LoraKim returns from Guatemala tomorrow. In the meantime, here's another of her older blogs about some of our project partners in that country, Column Muccio of ARCAS and his wife, Silvia Muccio Ruiz. This was written on January 27, 2016.

Colum Muccio handing out education and publicity materials

I work with an amazing and gifted man, Colum Muccio, Administrative and Development Director of ARCAS in Guatemala. Without his help our yellow-naped amazon conservation efforts would not be as far along as they are. With him we have hope. This past December I was a guest in his home in between our field excursions and had the chance to spend more time with his family.
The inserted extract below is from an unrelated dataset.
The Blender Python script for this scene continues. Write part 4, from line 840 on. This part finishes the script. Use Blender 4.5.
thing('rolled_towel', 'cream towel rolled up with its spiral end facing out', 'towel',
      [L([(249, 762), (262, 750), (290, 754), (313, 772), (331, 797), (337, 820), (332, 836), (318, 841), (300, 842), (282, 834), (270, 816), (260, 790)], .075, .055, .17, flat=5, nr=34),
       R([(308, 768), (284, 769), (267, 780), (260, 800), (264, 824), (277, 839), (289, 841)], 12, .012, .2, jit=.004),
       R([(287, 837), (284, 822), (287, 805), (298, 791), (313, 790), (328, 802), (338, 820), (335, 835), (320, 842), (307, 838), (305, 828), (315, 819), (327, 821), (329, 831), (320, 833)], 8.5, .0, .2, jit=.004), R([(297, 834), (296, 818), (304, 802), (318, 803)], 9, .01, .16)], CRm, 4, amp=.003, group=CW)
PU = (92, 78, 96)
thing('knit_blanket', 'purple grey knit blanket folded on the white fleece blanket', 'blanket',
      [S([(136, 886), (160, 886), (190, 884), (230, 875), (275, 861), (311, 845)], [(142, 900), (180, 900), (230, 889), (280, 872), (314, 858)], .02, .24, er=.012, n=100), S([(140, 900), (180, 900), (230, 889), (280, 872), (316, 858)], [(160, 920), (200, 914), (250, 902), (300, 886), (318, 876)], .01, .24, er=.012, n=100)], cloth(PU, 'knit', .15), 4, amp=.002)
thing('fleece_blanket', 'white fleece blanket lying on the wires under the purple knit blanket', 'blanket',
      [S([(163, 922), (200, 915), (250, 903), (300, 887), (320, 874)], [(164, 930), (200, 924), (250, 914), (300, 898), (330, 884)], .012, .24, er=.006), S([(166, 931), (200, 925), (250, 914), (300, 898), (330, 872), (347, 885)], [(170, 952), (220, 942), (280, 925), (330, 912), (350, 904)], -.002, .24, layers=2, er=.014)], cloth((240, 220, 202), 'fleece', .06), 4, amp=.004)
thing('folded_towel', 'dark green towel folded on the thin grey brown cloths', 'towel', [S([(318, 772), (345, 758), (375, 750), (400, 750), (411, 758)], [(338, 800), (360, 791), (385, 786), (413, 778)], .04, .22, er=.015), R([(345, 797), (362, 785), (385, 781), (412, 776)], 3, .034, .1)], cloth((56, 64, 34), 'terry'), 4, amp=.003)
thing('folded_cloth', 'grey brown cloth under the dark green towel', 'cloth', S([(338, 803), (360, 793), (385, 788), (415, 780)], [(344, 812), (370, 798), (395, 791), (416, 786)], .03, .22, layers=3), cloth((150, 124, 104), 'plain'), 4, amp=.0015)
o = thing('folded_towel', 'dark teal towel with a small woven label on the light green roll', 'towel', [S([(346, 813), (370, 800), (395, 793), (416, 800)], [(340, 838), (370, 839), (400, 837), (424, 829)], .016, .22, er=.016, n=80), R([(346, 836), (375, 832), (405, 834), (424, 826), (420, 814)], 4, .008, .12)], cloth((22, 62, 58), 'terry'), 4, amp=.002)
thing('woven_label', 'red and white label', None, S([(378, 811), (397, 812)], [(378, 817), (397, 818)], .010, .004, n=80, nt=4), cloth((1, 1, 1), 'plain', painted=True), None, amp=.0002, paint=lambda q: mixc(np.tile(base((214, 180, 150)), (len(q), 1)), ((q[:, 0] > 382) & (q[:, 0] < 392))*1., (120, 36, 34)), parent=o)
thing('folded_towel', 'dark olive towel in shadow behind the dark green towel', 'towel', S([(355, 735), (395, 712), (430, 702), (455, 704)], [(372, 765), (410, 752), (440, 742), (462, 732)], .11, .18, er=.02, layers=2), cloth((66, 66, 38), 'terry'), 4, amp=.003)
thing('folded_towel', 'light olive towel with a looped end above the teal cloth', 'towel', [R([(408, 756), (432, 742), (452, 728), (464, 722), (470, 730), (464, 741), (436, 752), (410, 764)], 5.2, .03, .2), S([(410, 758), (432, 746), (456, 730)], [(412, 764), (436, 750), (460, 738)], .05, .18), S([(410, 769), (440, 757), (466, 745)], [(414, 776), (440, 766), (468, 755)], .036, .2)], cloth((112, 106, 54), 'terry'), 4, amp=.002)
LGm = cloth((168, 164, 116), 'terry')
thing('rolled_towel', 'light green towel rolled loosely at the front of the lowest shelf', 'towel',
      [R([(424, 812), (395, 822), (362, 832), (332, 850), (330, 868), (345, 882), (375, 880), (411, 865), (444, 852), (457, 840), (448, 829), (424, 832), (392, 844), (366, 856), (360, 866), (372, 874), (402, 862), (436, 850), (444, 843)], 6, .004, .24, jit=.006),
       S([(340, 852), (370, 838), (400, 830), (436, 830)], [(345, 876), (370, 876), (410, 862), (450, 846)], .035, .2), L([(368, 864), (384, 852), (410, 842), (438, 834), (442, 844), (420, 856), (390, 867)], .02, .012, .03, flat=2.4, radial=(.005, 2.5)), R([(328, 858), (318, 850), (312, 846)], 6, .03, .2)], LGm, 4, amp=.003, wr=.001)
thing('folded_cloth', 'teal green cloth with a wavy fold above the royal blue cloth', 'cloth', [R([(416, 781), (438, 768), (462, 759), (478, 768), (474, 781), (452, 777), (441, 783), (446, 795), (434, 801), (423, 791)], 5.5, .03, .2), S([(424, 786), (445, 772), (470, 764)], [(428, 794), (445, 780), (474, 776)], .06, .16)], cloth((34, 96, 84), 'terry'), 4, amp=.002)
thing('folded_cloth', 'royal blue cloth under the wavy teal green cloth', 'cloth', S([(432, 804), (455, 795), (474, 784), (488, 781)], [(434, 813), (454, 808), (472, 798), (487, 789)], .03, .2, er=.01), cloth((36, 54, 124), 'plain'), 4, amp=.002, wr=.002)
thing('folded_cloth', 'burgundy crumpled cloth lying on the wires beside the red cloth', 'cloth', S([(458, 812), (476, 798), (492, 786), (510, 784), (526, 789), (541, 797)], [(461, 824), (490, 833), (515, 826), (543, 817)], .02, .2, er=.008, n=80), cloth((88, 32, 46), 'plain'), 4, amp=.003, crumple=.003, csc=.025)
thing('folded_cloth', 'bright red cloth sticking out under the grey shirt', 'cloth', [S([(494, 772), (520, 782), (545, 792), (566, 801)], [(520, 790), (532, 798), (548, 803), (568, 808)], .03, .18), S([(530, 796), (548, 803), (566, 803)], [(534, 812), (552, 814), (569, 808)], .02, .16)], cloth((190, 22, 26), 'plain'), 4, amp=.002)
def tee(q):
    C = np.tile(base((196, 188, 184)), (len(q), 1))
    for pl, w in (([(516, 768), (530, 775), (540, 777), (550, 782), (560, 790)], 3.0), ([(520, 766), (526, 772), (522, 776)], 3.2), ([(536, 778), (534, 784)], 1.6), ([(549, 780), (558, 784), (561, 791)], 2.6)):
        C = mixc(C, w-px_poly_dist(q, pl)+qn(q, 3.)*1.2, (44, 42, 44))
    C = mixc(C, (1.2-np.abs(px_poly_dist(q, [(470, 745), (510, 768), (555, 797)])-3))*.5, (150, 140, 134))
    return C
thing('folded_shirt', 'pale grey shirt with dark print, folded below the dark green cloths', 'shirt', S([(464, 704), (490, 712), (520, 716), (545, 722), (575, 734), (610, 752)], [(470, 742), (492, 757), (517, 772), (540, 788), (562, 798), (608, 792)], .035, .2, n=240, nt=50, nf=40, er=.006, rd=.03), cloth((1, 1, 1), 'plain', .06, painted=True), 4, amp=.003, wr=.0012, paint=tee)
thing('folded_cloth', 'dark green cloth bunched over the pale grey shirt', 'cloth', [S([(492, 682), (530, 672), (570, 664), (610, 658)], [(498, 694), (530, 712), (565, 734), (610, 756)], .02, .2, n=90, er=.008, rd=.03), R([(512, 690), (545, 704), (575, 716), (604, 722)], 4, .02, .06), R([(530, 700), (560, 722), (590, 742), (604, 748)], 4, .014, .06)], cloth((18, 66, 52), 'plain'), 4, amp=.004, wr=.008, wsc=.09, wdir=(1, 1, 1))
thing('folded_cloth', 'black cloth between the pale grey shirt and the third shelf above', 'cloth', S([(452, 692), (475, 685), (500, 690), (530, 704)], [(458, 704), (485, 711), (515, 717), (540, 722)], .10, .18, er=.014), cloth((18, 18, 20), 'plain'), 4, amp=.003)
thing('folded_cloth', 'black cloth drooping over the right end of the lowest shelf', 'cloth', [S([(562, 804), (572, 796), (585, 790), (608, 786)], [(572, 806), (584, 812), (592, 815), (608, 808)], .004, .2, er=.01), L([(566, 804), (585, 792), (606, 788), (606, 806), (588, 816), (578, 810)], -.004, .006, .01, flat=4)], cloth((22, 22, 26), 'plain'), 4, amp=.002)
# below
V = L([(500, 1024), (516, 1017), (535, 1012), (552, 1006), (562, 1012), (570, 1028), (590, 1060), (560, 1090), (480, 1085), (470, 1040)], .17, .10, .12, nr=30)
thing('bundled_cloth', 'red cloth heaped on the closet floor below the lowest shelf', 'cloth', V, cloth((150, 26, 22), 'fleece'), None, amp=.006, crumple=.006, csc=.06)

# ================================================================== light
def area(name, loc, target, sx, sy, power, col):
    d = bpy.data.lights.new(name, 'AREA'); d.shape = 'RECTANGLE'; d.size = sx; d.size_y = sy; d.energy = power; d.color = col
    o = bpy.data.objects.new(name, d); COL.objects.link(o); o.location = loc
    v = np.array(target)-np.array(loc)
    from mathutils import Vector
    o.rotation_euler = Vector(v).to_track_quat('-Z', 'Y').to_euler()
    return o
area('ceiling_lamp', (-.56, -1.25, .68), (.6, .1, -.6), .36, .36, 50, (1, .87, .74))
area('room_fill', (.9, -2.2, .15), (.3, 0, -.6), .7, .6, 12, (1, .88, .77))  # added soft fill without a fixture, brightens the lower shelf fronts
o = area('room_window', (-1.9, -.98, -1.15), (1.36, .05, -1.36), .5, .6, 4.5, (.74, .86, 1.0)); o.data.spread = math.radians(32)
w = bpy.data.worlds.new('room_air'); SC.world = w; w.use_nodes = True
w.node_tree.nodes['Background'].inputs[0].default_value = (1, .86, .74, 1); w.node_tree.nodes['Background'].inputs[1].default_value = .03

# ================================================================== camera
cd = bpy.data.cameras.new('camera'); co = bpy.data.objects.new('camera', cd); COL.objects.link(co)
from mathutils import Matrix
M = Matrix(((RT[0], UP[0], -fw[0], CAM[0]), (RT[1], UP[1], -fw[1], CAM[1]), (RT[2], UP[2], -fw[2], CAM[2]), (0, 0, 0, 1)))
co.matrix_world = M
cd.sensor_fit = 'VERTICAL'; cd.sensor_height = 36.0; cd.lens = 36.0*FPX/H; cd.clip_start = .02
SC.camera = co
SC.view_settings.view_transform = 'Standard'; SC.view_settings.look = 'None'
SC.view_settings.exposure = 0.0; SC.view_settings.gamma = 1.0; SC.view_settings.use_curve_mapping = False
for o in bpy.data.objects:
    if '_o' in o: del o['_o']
On the way out the door early one morning I noticed a sculpture of a parrot and asked Silvia Muccio Ruiz, Colum’s spouse, if she had made it and what it meant. She told me that she made it for the yellow-naped amazon and that the sculpture was called, “The Messenger.” She explained that the parrot is grasping a cedar tree that represents their land. The bird is fiercely holding onto the providence lands to which they are rooted. Asking for a spiritual contribution from humans for their right to survive, the parrot awaits the good will of humans.

The Messenger

(This art is supported on a piece of iron that is filled with plaster, and has the phrase, “Came to tell you…” on it. The parrot is a biomorphic sculpture made of clay, enamel, and iron.)

I believe that all conservationists are asking the same thing as the bird, and that each of us can be a messenger to spread this request of hope. For the birds are strong and resilient and born to flourish, as are we and as is Colum, as exemplified by his decades of conservation work in Guatemala.

Thank you Column and Silvia for your dedication to the cause and to creating a more beautiful world through your art and the art of conservation.